William P. Hobby Sr.
William P. Hobby, Sr. Biographical Sketch
William Pettus Hobby, editor, publisher, and governor of Texas from 1917 to 1921, was born in Moscow, Texas, on March 26, 1878, the son of Eudora Adeline (Pettus) and Edwin E. Hobby.
One of six children, Hobby moved in 1893 with his family from Livingston to Houston, where he entered Houston High School. In 1895, he began working for the Houston Post as a circulation clerk. Hobby became a business writer for the Post in August, 1901.
He began to take an active interest in politics, was a founder of the Young Man’s Democratic Club of Houston, and in 1904 was secretary of the party’s state executive committee. He became city editor, then managing editor of the Post, and participated in the covering of some of the most spectacular stories of the time. In 1907 he left the Post to become managing editor and part owner of the Beaumont Enterprise, which he soon acquired.
Hobby was elected lieutenant governor in 1914 and was re-elected in 1916. He was married in 1915 to Willie Cooper, daughter of former United States Representative Samuel Bronson Cooper. She died in 1929. When Governor James Edward Ferguson was removed from office in 1917, Hobby became the 26th governor of Texas and the youngest man, at age 39, to hold the office. Hobby served during an eventful period. During World War I he set up an effective military draft system for Texas, a state in which half the country’s military camps and most of its airfields were located.
In 1918, Hobby defeated Ferguson by the largest majority ever received in a Democratic primary. Hobby’s administration was the passage of measures for drought relief, runoff requirements in party primaries, and state aid for schools and highways. He appointed the first Highway Commission in 1917. Laws included measures for oil conservation, the establishment of the oil and gas division of the Railroad Commission, the creation of the Board of Control, and provisions for free school textbooks.
After completing his term, he returned to the Beaumont Enterprise and purchased the Beaumont Journal. He retained control of both papers for more than a decade. In 1924, he became president of the Houston Post-Dispatch. When J.E. Josey acquired the newspaper in 1931 from Ross Sterling, Hobby continued in the presidency and maintained executive control. In 1939 he acquired the paper, again called the Post.
In February, 1931, Hobby married Oveta Culp of Killeen and Houston, a former parliamentarian of the Texas House, who became a Post staff member, served in World War II as commander of the Women’s Army Corps, and served in Dwight David Eisenhower administration as the first secretary of the Department of Health, Education and Welfare. The Hobbys had a son and a daughter.
Under Hobby, the Post grew in circulation and prestige. The Houston Post Company also included the radio station, KPRC, and the television station, KPRC-TV. In August, 1955, Hobby became chairman of the board of the company, with Mrs. Hobby as president and editor.

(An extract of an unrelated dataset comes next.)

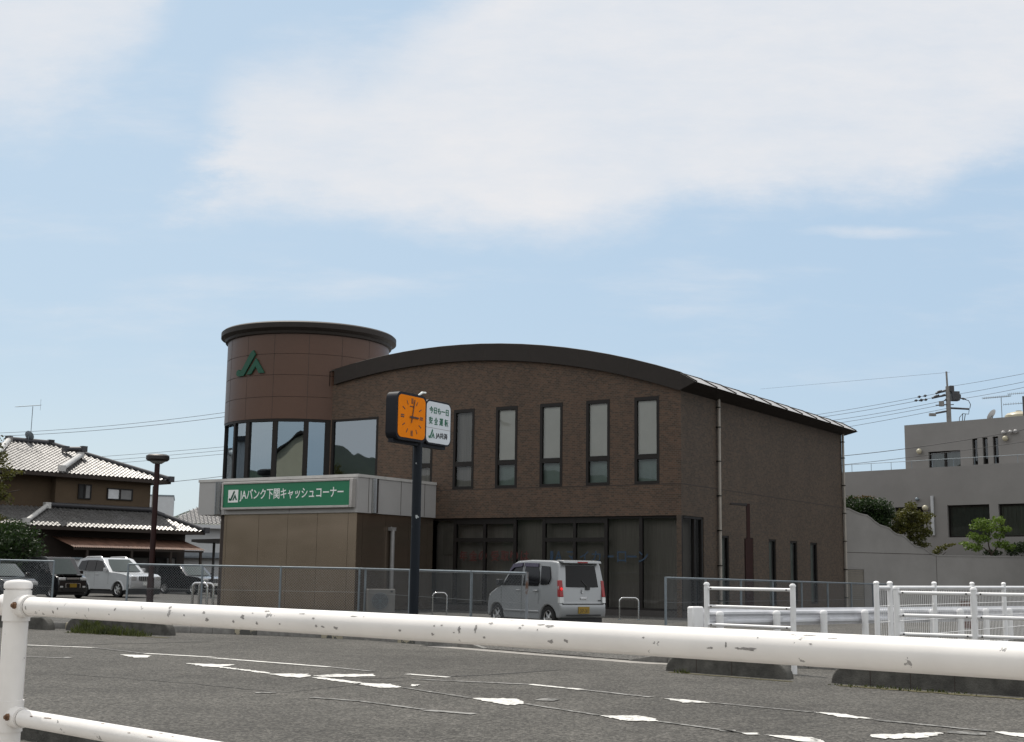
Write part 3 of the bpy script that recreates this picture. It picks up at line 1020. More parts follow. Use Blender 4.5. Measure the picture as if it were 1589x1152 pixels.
# downpipes
for y, zt in ((2.9, 7.52), (16.12, 7.58)):
    mb = MB()
    mb.path([(.09, y, 0), (.09, y, zt)], .055, 10)
    dp = mb.build('downpipe', M_pipe, bank)
    for z in (.5, 1.7, 2.9, 4.1, 5.3, 6.5, 7.2):
        mb = MB()
        mb.box(0, .15, y - .07, y + .07, z, z + .035)
        mb.build('pipe_clip', M_frame, dp)
# ---- corner tower
TC, TR = (-18.13, 1.74), 3.375
tower = None
mb = MB()
prof = [(TR, 7.27)]
for z in (8.14, 9.02, 9.87):
    prof += [(TR, z - .012), (TR - .02, z - .008), (TR - .02, z + .008), (TR, z + .012)]
prof += [(TR, 10.85)]
mb.lathe(prof, 96, TC)
mb.lathe([(TR, 7.27), (TR - .25, 7.27), (TR - .25, 7.4)], 96, TC)
tower = mb.build('tower', M_clad, bank)
mb = MB()
for a in (-172, -149, -127, -104.8, -81, -58, -35):
    mb.box(TR - .01, TR + .003, -.007, .007, 7.28, 10.75, M=Matrix.Translation((TC[0], TC[1], 0)) @ Matrix.Rotation(math.radians(a + 33), 4, 'Z'))
mb.build('panel_joint', M_joint, tower)
mb = MB()
mb.lathe([(TR - .05, 10.66), (TR + .10, 10.70), (TR + .12, 10.80), (3.67, 10.90), (3.67, 11.10), (3.60, 11.16), (3.3, 11.18), (0.01, 11.25)], 96, TC)
mb.build('tower_eave', M_fascia, tower)
def tw(a_world_deg):                          # bearing about the tower's axis, world -> bank frame
    return math.radians(a_world_deg + 33)
mb = MB()
for a, wd in ((-195, .16), (-168, .16), (-139.8, .13), (-124.6, .20), (-102.4, .20), (-81.0, .20), (-65.0, .34), (-222, .16), (-250, .16), (-278, .16)):
    mb.box(TR - .22, TR - .03, -wd / 2, wd / 2, 3.4, 7.27, M=Matrix.Translation((TC[0], TC[1], 0)) @ Matrix.Rotation(tw(a), 4, 'Z'))
mb.lathe([(TR - .02, 7.17), (TR - .02, 7.27), (TR - .25, 7.27), (TR - .25, 7.17), (TR - .02, 7.17)], 96, TC)
mb.lathe([(TR - .02, 4.5), (TR - .02, 4.62), (TR - .25, 4.62), (TR - .25, 4.5), (TR - .02, 4.5)], 96, TC)
mb.build('tower_mullion', M_frame, tower)
mb = MB()
brk = [-278, -250, -222, -195, -168, -139.8, -124.6, -102.4, -81, -65, -50]
for a, b in zip(brk, brk[1:]):
    pa, pb = tw(a), tw(b)
    r = TR - .10
    mb.quad(*[(TC[0] + r * math.cos(t), TC[1] + r * math.sin(t), z) for t, z in ((pa, 4.6), (pb, 4.6), (pb, 7.2), (pa, 7.2))])
mb.build('pane', M_glass_t, tower)
mb = MB()
mb.lathe([(TR - .06, 0), (TR - .06, 4.55)], 64, TC)
mb.build('tower_base', M_brick, tower)
mb = MB()
mb.lathe([(1.9, 4.5), (1.9, 7.2)], 32, TC)
mb.lathe([(0.01, 7.1), (TR - .2, 7.1)], 48, TC)
mb.build('tower_core', M_inside, tower)
# emblem wrapped on the cladding
mb = MB()
def wrap(a, b, dd):
    ang = tw(-137.5) + a / TR
    r = TR + .02 + dd
    return (TC[0] + r * math.cos(ang), TC[1] + r * math.sin(ang), 9.04 + b * .74)
emblem(mb, 0, 0, 0, 1.55, .06, wrap)
mb.build('emblem', M_emblem, tower)

# ================================================================== CASH KIOSK
kiosk = thing('cash_kiosk', BC, BROT, 'steel clad cash machine kiosk with a pale canopy and long green sign', 'kiosk')
mb = MB()
KX0, KX1, KY0 = -16.42, -10.10, -4.42
jx = [-16.42, -16.28, -14.67, -13.27, -11.885, -10.49, -10.10]
for a, b in zip(jx, jx[1:]):
    mb.box(a + .006, b - .006, KY0, KY0 + .04, 0.02, 3.34)
jy = [-4.42, -4.1, -2.84, -1.5, -.37, -.02]
for a, b in zip(jy, jy[1:]):
    mb.box(KX1 - .04, KX1, a + .006, b - .006, 0.02, 3.34)
    mb.box(KX0, KX0 + .04, a + .006, b - .006, 0.02, 3.34)
mb.build('wall_panel', M_steel, kiosk)
mb = MB()
mb.box(KX0 + .05, KX1 - .05, KY0 + .05, -.03, 0, 3.36)
mb.box(KX0 - .17, KX0 - .005, KY0 + .02, KY0 + .14, 0, 3.33)
mb.build('core', M_joint, kiosk)
mb = MB()
mb.box(-17.66, -10, -4.55, -.02, 3.34, 4.55)
cn = mb.build('canopy', M_canopy, kiosk)
mb = MB()
mb.box(-17.69, -9.97, -4.58, .0 - .02, 4.55, 4.65)
mb.build('coping', M_canopy_edge, cn)
for x in (-16.30, -13.1):
    mb = MB()
    mb.box(x - .006, x + .006, -4.553, -4.55, 3.36, 4.55)
    mb.build('canopy_joint', M_joint, cn)
for y in (-3.95, -2.13, -.72):
    mb = MB()
    mb.box(-10, -9.997, y - .012, y + .012, 3.36, 4.55)
    mb.build('canopy_joint', M_joint, cn)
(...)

Hobby died in Houston on June 7, 1964. A state historical marker at his birthplace was dedicated at Moscow in 1964. Hobby Field and Hobby elementary school in Houston were named for him.
Governor W.P. Hobby signed the Texas Woman Suffrage Resolution in a ceremony in the Texas Senate on Feb. 5, 1919. Taking part in the ceremony are senate leaders and sponsors of the suffrage movement.